A Jornada dos Sem Terrinha
Por Roberto Malvezzi (Gogó)*
Uma das cenas mais bonitas que já vi foi uma “mística” realizada pelos Sem Terrinha no centro de treinamento no norte do Espírito Santo. Crianças vindas dos acampamentos e assentamentos, bem cuidadas, sendo educadas, aprendendo desde cedo a pensar em valores comunitários e solidários, muito ao contrário de nossa juventude tantas vezes alienada e egocêntrica.
Hoje duzentos Sem Terrinha ocupavam uma praça aqui em Juazeiro, reivindicando escola. Depois me disseram que jornada é nacional. Fiquei pensando como me comportaria, como pai, vendo meus filhos debaixo da lona preta e tendo que participar de manifestações, desde a infância, para reivindicar o direito de estudar.
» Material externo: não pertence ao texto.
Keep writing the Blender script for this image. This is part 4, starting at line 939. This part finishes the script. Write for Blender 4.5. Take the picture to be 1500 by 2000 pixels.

É o que experimentam aqueles pais e crianças.
Um deles é o Vavá, que conheci ainda adolescente nas Comunidades Eclesiais de Base. Hoje casado, pai, liderança do movimento, estava cuidando das crianças enquanto uma comissão de lideranças e crianças era recebida pelo prefeito. Há muita gente digna nesse país.
O ódio de parcela da elite brasileira contra os Sem Terra não se arrefece. Pelo contrário, parece que cresce. Entretanto, abandonadas por todas as instituições do Estado, aquelas crianças só tem alguma esperança na vida porque existe um movimento que pensa nelas, que as organiza, que lhes dá uma esperança consistente, na terra e no estudo.
Um país que deixa suas crianças entregues à lona preta, quando não ao tráfico, não pode ter futuro. O único futuro vem das entranhas de seus próprios corações. Marginalizados, agredidos, perseguidos, carregam o orgulho da consciência esclarecida, conhecem a sociedade em que vivem, combatem suas desigualdades, propõem uma outra sociedade onde todos possam ter lugar…E escola.
O “povo” Sem Terra “é aquele que foi ao inferno e levou do demônio um tapa na cara”, costuma dizer João Pedro Stedile. Debaixo das lonas, nas praças, nas escolas, as crianças aprendem a percorrer os caminhos sofridos de seus pais. Porém, prosseguem com a cabeça erguida, para desespero de quem preferiria que não existissem.